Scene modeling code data
■ ■ ■ ■ ■

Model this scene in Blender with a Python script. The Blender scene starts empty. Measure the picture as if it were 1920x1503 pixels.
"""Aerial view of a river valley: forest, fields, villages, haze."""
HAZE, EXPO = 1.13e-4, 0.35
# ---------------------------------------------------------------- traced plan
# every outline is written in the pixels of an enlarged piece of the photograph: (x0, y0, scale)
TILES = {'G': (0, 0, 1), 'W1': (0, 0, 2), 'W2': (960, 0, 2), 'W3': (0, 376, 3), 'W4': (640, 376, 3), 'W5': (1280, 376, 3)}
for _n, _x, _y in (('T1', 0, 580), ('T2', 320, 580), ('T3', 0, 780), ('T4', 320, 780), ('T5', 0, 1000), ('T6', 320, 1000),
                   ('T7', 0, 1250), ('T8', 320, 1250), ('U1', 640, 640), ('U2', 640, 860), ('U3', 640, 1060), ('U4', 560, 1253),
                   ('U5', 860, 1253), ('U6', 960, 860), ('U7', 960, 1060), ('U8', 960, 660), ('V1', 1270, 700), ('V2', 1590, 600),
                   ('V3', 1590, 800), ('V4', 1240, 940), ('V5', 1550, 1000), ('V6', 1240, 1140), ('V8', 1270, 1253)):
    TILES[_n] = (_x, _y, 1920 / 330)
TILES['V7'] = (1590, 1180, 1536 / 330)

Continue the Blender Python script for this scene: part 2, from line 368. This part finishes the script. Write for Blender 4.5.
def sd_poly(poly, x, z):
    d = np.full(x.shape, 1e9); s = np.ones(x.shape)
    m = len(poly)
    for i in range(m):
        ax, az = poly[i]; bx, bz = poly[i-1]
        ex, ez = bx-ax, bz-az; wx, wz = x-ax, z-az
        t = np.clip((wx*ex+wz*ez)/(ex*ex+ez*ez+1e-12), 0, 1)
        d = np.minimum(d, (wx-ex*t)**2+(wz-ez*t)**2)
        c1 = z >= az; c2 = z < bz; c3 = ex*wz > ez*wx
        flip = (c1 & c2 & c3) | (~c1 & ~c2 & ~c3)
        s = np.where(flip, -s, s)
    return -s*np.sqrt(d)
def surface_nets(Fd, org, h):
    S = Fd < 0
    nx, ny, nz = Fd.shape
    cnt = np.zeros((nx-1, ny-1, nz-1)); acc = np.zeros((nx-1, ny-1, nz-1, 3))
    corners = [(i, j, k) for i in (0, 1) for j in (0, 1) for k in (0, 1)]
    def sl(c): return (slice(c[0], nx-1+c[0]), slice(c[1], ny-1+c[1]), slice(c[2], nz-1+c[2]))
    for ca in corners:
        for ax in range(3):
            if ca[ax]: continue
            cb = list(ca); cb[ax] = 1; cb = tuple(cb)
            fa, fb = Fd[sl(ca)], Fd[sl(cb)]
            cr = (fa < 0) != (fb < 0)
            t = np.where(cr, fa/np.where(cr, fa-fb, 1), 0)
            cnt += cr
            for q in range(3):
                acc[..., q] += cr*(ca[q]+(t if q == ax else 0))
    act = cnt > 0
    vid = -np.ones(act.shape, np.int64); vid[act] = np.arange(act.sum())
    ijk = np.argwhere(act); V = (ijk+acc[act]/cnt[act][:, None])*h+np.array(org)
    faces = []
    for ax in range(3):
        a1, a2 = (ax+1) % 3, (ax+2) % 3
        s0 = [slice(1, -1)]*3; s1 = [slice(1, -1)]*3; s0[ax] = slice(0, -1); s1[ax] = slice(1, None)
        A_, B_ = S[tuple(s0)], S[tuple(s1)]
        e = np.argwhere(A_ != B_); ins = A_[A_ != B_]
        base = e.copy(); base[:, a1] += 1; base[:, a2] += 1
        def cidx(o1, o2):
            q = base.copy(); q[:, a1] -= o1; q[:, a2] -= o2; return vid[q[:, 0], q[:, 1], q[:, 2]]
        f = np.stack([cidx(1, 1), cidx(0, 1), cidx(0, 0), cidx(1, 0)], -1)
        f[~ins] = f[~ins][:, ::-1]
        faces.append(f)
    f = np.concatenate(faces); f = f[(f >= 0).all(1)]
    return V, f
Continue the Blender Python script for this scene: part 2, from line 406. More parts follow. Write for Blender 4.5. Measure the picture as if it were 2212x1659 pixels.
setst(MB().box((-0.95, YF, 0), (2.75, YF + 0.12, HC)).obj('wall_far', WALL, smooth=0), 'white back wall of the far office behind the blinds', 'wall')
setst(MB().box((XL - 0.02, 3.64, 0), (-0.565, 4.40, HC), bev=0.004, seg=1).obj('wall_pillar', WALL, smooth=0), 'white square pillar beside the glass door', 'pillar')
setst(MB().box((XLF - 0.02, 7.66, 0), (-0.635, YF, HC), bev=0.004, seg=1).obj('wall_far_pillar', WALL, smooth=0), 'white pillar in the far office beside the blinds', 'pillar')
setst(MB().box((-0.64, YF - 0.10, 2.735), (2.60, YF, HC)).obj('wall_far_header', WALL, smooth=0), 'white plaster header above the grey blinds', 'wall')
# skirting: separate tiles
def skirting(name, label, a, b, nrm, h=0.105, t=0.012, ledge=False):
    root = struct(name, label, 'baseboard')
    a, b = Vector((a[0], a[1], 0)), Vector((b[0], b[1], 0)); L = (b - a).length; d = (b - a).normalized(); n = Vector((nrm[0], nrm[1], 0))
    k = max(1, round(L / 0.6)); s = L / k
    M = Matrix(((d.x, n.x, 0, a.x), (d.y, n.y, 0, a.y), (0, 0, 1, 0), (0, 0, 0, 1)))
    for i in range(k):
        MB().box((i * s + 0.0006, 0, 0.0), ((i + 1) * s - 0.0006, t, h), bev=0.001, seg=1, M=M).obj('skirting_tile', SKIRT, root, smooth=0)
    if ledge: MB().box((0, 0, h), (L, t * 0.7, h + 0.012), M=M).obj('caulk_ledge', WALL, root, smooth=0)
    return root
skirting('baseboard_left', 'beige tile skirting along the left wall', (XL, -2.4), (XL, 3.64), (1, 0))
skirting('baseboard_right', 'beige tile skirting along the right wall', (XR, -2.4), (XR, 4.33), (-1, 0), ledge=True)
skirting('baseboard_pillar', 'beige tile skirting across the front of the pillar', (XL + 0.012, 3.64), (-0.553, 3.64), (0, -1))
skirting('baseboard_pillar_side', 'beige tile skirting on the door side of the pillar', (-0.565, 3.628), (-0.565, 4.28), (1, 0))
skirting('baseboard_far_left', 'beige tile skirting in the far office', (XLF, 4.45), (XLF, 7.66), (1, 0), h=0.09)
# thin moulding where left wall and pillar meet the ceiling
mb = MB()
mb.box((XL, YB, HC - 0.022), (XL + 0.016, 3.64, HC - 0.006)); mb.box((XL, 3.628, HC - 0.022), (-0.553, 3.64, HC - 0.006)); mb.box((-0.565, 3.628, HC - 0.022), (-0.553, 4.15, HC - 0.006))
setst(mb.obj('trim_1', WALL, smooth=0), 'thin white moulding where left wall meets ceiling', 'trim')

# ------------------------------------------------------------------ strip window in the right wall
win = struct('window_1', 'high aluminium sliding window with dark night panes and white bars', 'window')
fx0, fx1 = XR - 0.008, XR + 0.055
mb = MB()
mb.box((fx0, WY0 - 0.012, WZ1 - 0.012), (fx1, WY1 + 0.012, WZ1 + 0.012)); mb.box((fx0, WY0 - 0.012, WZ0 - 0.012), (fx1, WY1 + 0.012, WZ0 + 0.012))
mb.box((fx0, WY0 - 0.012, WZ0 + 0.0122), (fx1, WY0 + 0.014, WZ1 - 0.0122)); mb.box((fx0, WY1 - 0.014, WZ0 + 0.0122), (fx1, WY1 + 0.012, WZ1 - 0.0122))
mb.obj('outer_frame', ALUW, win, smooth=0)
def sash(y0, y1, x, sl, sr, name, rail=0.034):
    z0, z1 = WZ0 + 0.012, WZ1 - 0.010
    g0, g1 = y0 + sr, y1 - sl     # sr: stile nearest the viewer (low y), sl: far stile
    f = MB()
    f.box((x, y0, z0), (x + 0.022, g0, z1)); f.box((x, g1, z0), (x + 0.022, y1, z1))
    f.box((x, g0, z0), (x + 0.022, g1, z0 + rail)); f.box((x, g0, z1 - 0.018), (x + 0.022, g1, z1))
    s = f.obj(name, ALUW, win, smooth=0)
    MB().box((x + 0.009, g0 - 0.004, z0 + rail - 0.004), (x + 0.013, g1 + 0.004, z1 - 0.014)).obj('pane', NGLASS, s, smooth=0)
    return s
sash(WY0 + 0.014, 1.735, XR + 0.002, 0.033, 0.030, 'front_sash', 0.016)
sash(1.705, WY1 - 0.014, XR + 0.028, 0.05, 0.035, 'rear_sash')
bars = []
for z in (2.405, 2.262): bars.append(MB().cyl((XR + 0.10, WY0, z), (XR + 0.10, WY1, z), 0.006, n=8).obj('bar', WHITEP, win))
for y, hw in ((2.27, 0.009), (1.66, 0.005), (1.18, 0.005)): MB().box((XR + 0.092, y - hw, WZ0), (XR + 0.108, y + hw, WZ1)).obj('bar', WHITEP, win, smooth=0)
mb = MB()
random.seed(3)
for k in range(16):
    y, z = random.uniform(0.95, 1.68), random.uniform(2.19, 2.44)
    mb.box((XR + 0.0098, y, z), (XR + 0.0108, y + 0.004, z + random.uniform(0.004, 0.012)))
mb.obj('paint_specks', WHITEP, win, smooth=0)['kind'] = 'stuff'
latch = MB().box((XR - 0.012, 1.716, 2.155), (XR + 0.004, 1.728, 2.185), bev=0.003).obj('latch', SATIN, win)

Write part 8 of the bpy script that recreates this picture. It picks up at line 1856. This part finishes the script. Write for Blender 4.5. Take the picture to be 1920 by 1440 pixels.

■ ■ ■ ■ ■

Scan the data above; copy every line where "Blender" appears.

Written answer
Model this scene in Blender with a Python script. The Blender scene starts empty. Measure the picture as if it were 1920x1503 pixels.
Continue the Blender Python script for this scene: part 2, from line 368. This part finishes the script. Write for Blender 4.5.
Continue the Blender Python script for this scene: part 2, from line 406. More parts follow. Write for Blender 4.5. Measure the picture as if it were 2212x1659 pixels.
Write part 8 of the bpy script that recreates this picture. It picks up at line 1856. This part finishes the script. Write for Blender 4.5. Take the picture to be 1920 by 1440 pixels.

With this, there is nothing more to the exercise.